Indef: Pelemahan Rupiah Sangat Mengganggu Stabilitas Ekonomi
Reporter
Dewi Nurita
Editor
Ali Akhmad Noor Hidayat
Jumat, 27 April 2018 13:21 WIB
TEMPO.CO, Jakarta - Ekonom Institute for Development of Economics and Finance (Indef), Bhima Yudistira Adhinegara, menilai kondisi pelemahan rupiah saat ini sangat berisiko mengganggu stabilitas ekonomi. Bahkan diprediksi akan berpengaruh terhadap kenaikan harga bahan bakar minyak (BBM), khususnya nonsubsidi.

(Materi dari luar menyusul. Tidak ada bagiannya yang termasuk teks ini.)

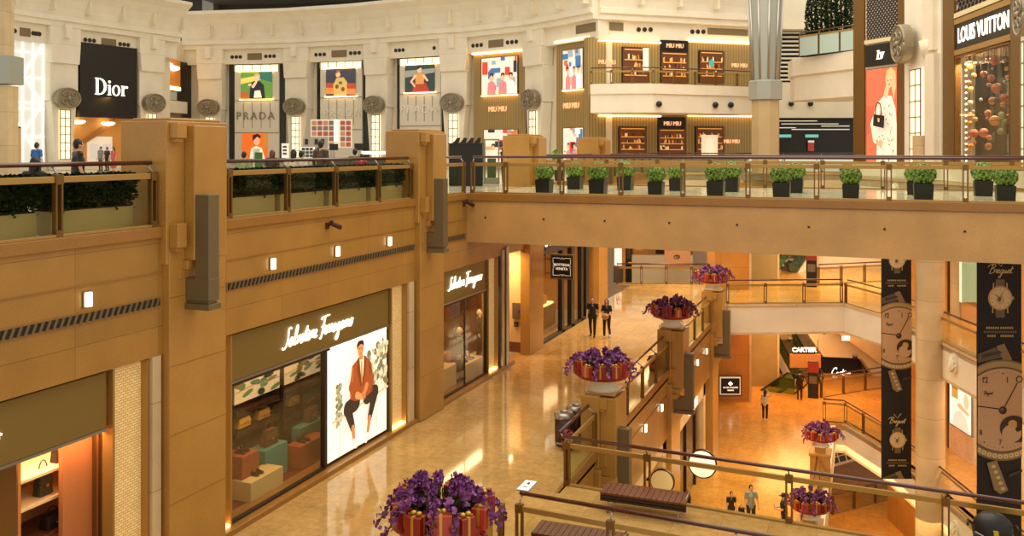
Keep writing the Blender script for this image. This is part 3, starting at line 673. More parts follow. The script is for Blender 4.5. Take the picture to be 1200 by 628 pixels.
# --- the lit portrait poster
t=thing('poster_lightbox','large lit poster of a seated person in a rust jacket and dark trousers','poster',(W-.1,21.7,.12))
b=MB(); b.box(W-.3,W-.14,20.08,23.34,.14,3.12); b.build('case',M['dark'],t)
b=MB(); b.box(W-.14,W-.1,20.3,23.2,3.125,3.16); b.build('top_lamp',M['lamp'],t)
fr=Fr((W-.14,20.16,.2),(0,1,0)); A=3.1/2.9
def limb(p,q,w0,w1):
    dx,dy=(q[0]-p[0])*A,q[1]-p[1]; l=math.hypot(dx,dy); nx,ny=-dy/l,dx/l
    return [(p[0]+nx*w0/A,p[1]+ny*w0),(q[0]+nx*w1/A,q[1]+ny*w1)]+[(q[0]+w1*math.cos(a)/A,q[1]+w1*math.sin(a)) for a in (math.atan2(ny,nx)-PI*k/6 for k in range(1,6))]+[(q[0]-nx*w1/A,q[1]-ny*w1),(p[0]-nx*w0/A,p[1]-ny*w0)]+[(p[0]+w0*math.cos(a)/A,p[1]+w0*math.sin(a)) for a in (math.atan2(-ny,-nx)-PI*k/6 for k in range(1,6))]
sh=[('fff6e0',[(0,0),(1,0),(1,1),(0,1)])]
rr=random.Random(3)
for k in range(120):
    x=.62+.36*rr.random(); y=.42+.48*rr.random(); 
    if y>.9-.8*(x-.95)**2: continue
    sh.append((rr.choice(['b8ac88','8f8662','cabf9c','746c4c','d8cfb0']),ell(x,y,.02+.03*rr.random(),.015+.025*rr.random(),7,rr.random()*3)))
for k in range(36): sh.append((rr.choice(['a89c78','8f8662','746c4c']),ell(.1+.08*rr.random(),.3+.36*rr.random(),.025,.022,7,rr.random()*3)))
sh+=[('c8b890',[(.02,.34),(.98,.43),(.98,.455),(.02,.365)]),('d8cba8',[(.14,.02),(.155,.02),(.155,.36),(.14,.36)]),('d8cba8',[(.76,.1),(.775,.1),(.775,.42),(.76,.42)])]
# legs, jacket, hands, head
for p,q,w0,w1,c in (((.40,.44),(.27,.41),.085,.07,'33261c'),((.27,.42),(.355,.215),.068,.04,'33261c'),((.60,.45),(.735,.45),.085,.07,'33261c'),((.735,.45),(.64,.225),.066,.04,'33261c'),
   ((.355,.215),(.375,.09),.03,.022,'c87a48'),((.64,.225),(.60,.08),.03,.022,'c87a48'),((.375,.08),(.405,.035),.03,.026,'f2e6cc'),((.60,.07),(.575,.03),.03,.026,'f2e6cc')): sh.append((c,limb(p,q,w0,w1)))
sh+=[('9a4a20',[(.34,.79),(.47,.85),(.56,.84),(.655,.765),(.69,.62),(.68,.47),(.55,.44),(.40,.45),(.31,.49),(.31,.64)]),('b05a2a',[(.345,.79),(.37,.76),(.36,.55),(.33,.5),(.31,.5),(.30,.62)]),('84401c',[(.62,.76),(.66,.76),(.7,.6),(.69,.48),(.64,.47),(.635,.62)]),
  ('e8d8b0',[(.455,.84),(.50,.83),(.54,.84),(.535,.7),(.50,.6),(.47,.7)]),('b8863c',[(.488,.8),(.508,.8),(.515,.62),(.5,.58),(.486,.62)]),('7a3616',[(.44,.85),(.46,.84),(.50,.58),(.48,.56),(.42,.74)]),('7a3616',[(.55,.84),(.57,.83),(.57,.72),(.52,.55),(.51,.58)]),
  ('9a4a20',limb((.33,.6),(.40,.50),.05,.04)),('9a4a20',limb((.67,.6),(.60,.49),.05,.04)),('d89058',limb((.42,.50),(.50,.46),.034,.026)),('c87f48',limb((.585,.55),(.53,.47),.032,.026)),('c07840',limb((.50,.49),(.535,.43),.012,.009)),('c07840',limb((.52,.5),(.56,.44),.012,.009)),
  ('c07840',[(.455,.86),(.52,.86),(.515,.82),(.465,.82)]),('2a1a10',ell(.475,.955,.062,.05)),('d08a54',ell(.478,.912,.05,.068)),('2a1a10',[(.425,.93),(.432,.985),(.48,1.01),(.53,.98),(.53,.93),(.515,.955),(.47,.965),(.44,.95)]),
  ('6a3c20',ell(.46,.925,.012,.006)),('6a3c20',ell(.497,.925,.012,.006)),('a05a38',ell(.478,.875,.016,.006)),('b87444',[(.478,.92),(.488,.895),(.474,.893)])]
paint(fr,0,3.1,0,2.9,sh,t,'poster_print',.004,.0006,.82)
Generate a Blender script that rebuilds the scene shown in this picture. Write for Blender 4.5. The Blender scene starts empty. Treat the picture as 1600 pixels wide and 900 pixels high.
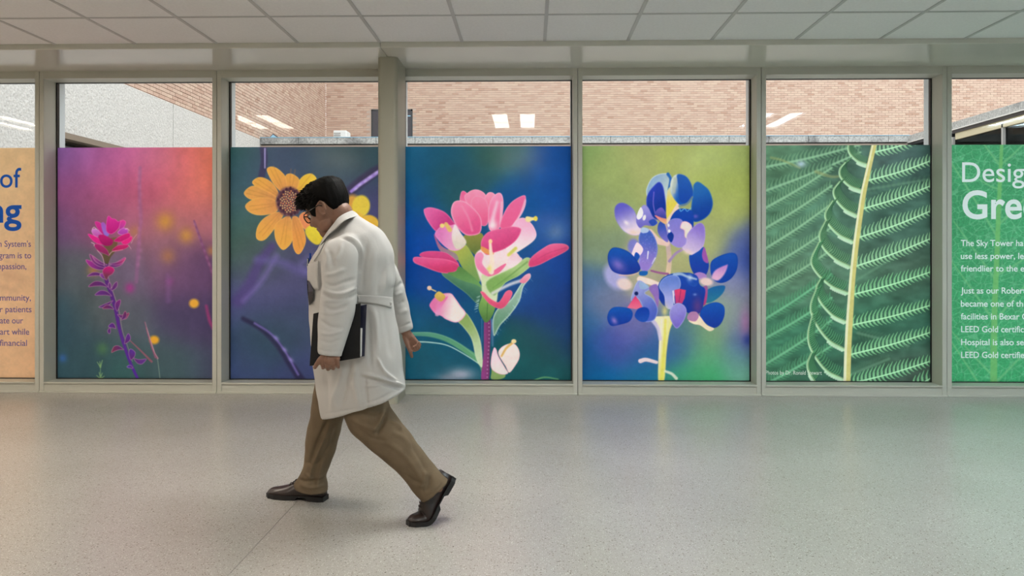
import bpy, bmesh, math, random
import numpy as np
from mathutils import Vector, Matrix
from mathutils.bvhtree import BVHTree

# ------------------------------------------------------------------ camera, world, exposure
SC = bpy.context.scene
COL = SC.collection
F, HZ, CX = 1220.0, 390.0, 800.0
YAW = math.radians(1.4)
CAM = Vector((0.0, -6.45, 1.20))
cam_d = bpy.data.cameras.new('camera'); cam = bpy.data.objects.new('camera', cam_d); COL.objects.link(cam)
cam.location = CAM; cam.rotation_euler = (math.pi/2, 0, YAW)
cam_d.sensor_width = 36; cam_d.lens = F/1600*36; cam_d.shift_y = -(450-HZ)/1600
cam_d.clip_start = .05; cam_d.clip_end = 200
SC.camera = cam
world = bpy.data.worlds.new('overcast'); SC.world = world; world.use_nodes = True
bgn = world.node_tree.nodes['Background']
bgn.inputs[0].default_value = (0.93, 0.955, 0.985, 1); bgn.inputs[1].default_value = 2.0
SC.view_settings.view_transform = 'Standard'; SC.view_settings.look = 'None'
SC.view_settings.gamma = 1; SC.view_settings.use_curve_mapping = False
SC.view_settings.exposure = 0.35
LAMP_L = (1.0, 0.84, 0.70); LAMP_M = (1.0, 0.96, 0.91); LAMP_R = (0.74, 0.95, 1.08)
LAMP_E = 31.0
FWD = Vector((-math.sin(YAW), math.cos(YAW), 0)); RGT = Vector((math.cos(YAW), math.sin(YAW), 0)); UP = Vector((0, 0, 1))
def P(px, py, d):
    return CAM + FWD*d + RGT*((px-CX)/F*d) + UP*((HZ-py)/F*d)
def proj(v):
    v = Vector(v)-CAM; d = v.dot(FWD)
    return CX+F*v.dot(RGT)/d, HZ-F*v.z/d
random.seed(7); rng = np.random.default_rng(7)

# ------------------------------------------------------------------ materials
def mat(name, col, rough=.5, metal=0, spec=.5, bump=None, noise=None, emit=None):
    m = bpy.data.materials.new(name); m.use_nodes = True
    nt = m.node_tree; b = nt.nodes['Principled BSDF']
    b.inputs['Base Color'].default_value = (*col, 1); b.inputs['Roughness'].default_value = rough
    b.inputs['Metallic'].default_value = metal; b.inputs['Specular IOR Level'].default_value = spec
    tc = nt.nodes.new('ShaderNodeTexCoord')
    if noise:
        sc, amt = noise
        n = nt.nodes.new('ShaderNodeTexNoise'); n.inputs['Scale'].default_value = sc; n.inputs['Detail'].default_value = 4
        nt.links.new(tc.outputs['Object'], n.inputs['Vector'])
        r = nt.nodes.new('ShaderNodeMapRange'); r.inputs[1].default_value = .3; r.inputs[2].default_value = .7
        r.inputs[3].default_value = 1-amt; r.inputs[4].default_value = 1+amt
        nt.links.new(n.outputs[0], r.inputs[0])
        mx = nt.nodes.new('ShaderNodeVectorMath'); mx.operation = 'SCALE'; mx.inputs[0].default_value = col
        nt.links.new(r.outputs[0], mx.inputs['Scale']); nt.links.new(mx.outputs[0], b.inputs['Base Color'])
    if bump:
        sc, st, di = bump
        n = nt.nodes.new('ShaderNodeTexNoise'); n.inputs['Scale'].default_value = sc; n.inputs['Detail'].default_value = 5
        nt.links.new(tc.outputs['Object'], n.inputs['Vector'])
        bp = nt.nodes.new('ShaderNodeBump'); bp.inputs['Strength'].default_value = st; bp.inputs['Distance'].default_value = di
        nt.links.new(n.outputs[0], bp.inputs['Height']); nt.links.new(bp.outputs[0], b.inputs['Normal'])
    if emit:
        b.inputs['Emission Color'].default_value = (*emit[0], 1); b.inputs['Emission Strength'].default_value = emit[1]
    return m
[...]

"Apalagi impor minyak Indonesia setiap tahunnya mencapai 24,3 miliar dolar," ujar Bhima saat dihubungi Tempo pada Jumat, 27 April 2018.
Selain itu, kata dia, jika rupiah terus melemah hingga menyentuh level Rp 14 ribu, akan berdampak pada kenaikan harga bahan baku impor yang akan menaikkan biaya produksi. "Ongkos logistik untuk ekspor-impor juga terkena dampak pelemahan kurs karena sebagian besar menggunakan kapal asing," katanya.
Simak: IHSG Anjlok Terimbas Pelemahan Rupiah
Bhima mengatakan, mendekati Lebaran, bahan makanan, baik garam, gula, beras, daging, maupun bawang putih, masih bergantung impor. "Fluktuasi volatile food dan administered price yang bersamaan bisa memukul daya beli masyarakat."
Untuk itu, menurut Bhima, Bank Indonesia perlu menaikkan suku bunga acuan BI 7-Day Repo Rate karena tekanan eksternal terus melemahkan rupiah kendati dinilai sedikit lebih lambat daripada negara tetangga.
Bhima menuturkan menaikkan suku bunga acuan memang pilihan dilematis karena di satu sisi bunga bank rendah tetap diperlukan pelaku usaha dalam negeri. Namun, di sisi lain, rupiah melemah efeknya juga besar. "Jika BI 7-Day Repo Rate naik 25-50 bps, nilai aset, baik surat utang maupun saham, akan lebih menarik di mata investor," ujarnya.